I would leave it to be honest, let her have a holiday - the school will have systems in place to support her, and at her age she will learn really quickly.
i have some experience of language schools and there are none set up for that age group.
what about some kind of summer play activity where she could just mix with English speaking children?

nonicknameseemsavailable Mon 20-Jan-14 14:43:48

they do pick it up pretty quickly yes but in my daughter's class out of the EAL children there are some still seriously struggling to talk to the other kids and staff so whilst they probably now understand a lot (from what the parents have said I think they all went to preschool so have been immersed in the language out of the house for over a year) they can't play in it and it does limit friendships and settling in is that much harder for them - my reason for suggesting they start speaking some at home now is that it will mean she will be a bit less scared when she starts school here, a bit quicker and easier for her to make friends and play with other children.
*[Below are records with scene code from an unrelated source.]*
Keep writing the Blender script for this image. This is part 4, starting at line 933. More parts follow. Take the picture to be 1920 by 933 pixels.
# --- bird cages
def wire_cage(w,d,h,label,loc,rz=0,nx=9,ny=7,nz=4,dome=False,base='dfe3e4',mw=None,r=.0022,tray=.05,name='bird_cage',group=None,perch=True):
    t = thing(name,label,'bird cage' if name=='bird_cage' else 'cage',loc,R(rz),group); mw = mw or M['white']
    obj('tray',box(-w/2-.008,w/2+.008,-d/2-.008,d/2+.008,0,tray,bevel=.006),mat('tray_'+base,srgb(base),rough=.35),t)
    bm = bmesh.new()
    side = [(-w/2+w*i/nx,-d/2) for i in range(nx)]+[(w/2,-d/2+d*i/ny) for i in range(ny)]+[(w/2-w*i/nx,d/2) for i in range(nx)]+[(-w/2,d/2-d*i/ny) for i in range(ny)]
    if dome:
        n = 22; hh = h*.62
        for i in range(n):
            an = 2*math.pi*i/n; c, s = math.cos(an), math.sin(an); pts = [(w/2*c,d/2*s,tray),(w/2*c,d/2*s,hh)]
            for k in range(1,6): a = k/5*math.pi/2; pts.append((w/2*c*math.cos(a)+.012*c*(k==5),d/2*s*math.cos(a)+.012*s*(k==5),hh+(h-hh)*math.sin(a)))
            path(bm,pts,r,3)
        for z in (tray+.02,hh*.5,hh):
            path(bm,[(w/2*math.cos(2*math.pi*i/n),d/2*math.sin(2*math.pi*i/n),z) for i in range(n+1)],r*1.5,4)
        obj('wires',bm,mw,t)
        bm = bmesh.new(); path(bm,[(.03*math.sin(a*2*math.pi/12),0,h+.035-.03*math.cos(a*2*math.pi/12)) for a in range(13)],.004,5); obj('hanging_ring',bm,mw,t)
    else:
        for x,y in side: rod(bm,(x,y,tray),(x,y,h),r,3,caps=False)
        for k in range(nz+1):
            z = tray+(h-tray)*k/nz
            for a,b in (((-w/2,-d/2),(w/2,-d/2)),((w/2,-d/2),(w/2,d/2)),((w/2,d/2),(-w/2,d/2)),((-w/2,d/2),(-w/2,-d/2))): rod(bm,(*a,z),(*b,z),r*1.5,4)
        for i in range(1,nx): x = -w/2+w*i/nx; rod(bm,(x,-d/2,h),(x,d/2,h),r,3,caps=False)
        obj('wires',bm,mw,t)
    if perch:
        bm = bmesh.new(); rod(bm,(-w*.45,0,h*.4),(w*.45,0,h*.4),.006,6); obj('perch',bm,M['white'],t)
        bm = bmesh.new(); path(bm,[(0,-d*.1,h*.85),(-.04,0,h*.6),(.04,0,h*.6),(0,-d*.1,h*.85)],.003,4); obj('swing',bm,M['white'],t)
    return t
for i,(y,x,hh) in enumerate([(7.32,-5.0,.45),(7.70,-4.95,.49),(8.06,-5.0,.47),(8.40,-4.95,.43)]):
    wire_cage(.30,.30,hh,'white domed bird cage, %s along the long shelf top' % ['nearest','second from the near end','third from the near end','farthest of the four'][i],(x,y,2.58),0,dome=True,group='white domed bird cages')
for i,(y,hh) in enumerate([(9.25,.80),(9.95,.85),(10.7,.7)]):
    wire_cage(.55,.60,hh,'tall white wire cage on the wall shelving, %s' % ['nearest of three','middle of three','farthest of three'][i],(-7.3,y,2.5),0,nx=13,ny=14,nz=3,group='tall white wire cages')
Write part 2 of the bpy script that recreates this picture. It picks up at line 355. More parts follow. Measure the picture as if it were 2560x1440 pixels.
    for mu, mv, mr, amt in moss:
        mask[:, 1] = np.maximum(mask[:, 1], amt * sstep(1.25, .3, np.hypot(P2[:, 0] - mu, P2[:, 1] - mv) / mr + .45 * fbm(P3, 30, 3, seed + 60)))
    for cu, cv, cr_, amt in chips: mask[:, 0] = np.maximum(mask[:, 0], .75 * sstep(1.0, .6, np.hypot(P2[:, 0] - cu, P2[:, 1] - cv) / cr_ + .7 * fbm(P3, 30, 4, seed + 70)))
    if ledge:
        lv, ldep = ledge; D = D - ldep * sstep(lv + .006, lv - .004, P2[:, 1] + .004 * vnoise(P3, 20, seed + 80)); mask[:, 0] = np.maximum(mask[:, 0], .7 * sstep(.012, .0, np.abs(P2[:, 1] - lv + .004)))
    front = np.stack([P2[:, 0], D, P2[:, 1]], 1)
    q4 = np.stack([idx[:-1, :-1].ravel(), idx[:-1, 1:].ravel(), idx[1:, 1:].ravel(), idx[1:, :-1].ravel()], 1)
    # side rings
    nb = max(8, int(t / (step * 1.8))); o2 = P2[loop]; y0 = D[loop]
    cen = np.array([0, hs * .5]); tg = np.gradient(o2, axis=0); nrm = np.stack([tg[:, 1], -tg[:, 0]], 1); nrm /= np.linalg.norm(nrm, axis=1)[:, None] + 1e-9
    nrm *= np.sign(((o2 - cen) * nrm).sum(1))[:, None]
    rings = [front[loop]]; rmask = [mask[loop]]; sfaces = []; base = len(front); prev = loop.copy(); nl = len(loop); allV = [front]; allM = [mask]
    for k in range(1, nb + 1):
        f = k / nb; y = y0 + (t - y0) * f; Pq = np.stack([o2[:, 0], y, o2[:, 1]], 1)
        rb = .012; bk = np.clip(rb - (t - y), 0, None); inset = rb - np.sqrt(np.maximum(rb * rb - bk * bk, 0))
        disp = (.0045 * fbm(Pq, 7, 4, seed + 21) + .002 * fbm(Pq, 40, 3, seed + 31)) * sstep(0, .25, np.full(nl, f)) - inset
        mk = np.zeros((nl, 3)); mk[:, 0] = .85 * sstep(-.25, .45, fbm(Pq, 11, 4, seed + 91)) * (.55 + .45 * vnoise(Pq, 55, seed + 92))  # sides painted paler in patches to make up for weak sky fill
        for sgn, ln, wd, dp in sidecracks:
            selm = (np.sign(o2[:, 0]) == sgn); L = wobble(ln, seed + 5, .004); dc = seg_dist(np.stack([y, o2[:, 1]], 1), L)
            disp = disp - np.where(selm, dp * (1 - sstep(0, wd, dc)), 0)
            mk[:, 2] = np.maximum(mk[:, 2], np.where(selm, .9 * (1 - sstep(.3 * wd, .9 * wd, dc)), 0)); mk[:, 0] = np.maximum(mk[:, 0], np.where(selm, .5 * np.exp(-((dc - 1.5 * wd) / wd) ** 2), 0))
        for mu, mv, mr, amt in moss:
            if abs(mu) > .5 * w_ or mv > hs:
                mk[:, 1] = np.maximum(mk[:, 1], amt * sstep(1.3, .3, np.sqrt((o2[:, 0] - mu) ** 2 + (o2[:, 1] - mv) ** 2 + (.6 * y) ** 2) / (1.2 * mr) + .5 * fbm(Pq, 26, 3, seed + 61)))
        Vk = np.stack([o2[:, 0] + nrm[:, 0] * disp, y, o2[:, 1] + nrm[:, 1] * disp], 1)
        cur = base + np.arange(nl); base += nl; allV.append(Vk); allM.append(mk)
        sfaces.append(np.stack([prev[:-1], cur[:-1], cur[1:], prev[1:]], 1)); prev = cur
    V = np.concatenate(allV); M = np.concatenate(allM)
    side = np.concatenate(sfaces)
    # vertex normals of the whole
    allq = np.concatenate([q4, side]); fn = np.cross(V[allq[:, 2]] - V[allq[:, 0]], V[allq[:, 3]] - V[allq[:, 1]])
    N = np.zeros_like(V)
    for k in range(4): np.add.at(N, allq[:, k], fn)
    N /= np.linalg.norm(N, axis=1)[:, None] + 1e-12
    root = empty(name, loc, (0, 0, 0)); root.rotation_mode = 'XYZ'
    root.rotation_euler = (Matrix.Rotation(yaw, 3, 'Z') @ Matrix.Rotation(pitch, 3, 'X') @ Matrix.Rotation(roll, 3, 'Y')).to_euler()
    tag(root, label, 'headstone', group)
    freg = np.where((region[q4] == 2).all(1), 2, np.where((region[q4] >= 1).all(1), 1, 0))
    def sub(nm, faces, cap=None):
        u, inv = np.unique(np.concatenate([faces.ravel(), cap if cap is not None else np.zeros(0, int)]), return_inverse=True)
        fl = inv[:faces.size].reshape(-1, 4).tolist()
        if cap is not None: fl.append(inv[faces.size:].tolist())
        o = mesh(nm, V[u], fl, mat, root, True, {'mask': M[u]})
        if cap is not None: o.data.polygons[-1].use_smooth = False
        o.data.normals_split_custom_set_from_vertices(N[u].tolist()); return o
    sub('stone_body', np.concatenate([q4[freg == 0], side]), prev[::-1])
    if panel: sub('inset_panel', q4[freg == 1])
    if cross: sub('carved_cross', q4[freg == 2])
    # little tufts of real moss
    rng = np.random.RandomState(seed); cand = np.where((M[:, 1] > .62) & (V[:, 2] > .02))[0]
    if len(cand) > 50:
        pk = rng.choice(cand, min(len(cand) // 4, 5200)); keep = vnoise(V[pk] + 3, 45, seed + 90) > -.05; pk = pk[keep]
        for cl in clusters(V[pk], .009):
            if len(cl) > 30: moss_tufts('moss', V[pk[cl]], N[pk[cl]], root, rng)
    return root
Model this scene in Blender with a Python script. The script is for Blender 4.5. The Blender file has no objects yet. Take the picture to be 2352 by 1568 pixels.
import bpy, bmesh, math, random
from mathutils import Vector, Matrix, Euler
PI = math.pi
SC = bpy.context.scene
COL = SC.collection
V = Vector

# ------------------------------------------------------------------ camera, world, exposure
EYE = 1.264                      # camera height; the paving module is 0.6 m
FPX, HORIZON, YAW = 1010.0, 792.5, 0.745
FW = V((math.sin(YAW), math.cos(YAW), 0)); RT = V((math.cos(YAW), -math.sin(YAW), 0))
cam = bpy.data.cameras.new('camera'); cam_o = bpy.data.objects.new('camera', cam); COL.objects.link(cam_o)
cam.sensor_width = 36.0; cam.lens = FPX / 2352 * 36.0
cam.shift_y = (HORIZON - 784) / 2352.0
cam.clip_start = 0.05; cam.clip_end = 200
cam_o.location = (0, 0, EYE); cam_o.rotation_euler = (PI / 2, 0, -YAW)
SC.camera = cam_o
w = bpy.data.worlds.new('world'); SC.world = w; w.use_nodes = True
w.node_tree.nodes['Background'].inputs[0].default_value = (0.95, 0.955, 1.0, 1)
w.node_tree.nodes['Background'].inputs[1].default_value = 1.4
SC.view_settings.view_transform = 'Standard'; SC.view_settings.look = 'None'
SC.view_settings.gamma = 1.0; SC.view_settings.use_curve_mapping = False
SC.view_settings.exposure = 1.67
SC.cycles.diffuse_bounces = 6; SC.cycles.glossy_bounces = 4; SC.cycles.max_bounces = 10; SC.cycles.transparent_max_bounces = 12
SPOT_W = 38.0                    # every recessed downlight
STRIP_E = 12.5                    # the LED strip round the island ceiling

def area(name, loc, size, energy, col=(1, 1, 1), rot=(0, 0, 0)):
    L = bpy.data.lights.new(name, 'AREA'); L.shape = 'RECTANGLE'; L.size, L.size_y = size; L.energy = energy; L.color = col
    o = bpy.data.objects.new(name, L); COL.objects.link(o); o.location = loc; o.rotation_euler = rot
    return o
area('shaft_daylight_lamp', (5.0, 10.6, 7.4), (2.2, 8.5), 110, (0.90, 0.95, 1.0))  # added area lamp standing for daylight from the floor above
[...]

It doesn't have to be much but it would probably really help. Just basic conversation stuff. Making sure she is confident at understanding/asking where toilets are, my name is... what is your name, I like..., I don't understand, could you say it more slowly please, I feel unwell. those kind of things.

Also it might be worth looking at putting her name down for a social activity such as Rainbows that she can go to once a week (it is only about £1 a week) and mix with other children and make some friends there.

noramum Mon 20-Jan-14 14:44:49

I wouldn't speak in English to her, my DD is bi-lingual, we are a German household, English is a strict outside language apart from TV. It is more important to get her to hear English outside the home. As far as I know all theories and recommendations about bi-lingual living is "Parents speak the mothertongue and not the outside language".

Yes, they need to hear the language but it should be done by mother tone speaker. I would just teach my child lots of silly grammar mistakes I still have, even after living in the UK for 14 years now.

Are there maybe any pre-school English classes were you are? Or could you imagine getting an Au pair for a couple of months or an English student as a babysitter a couple of times a week?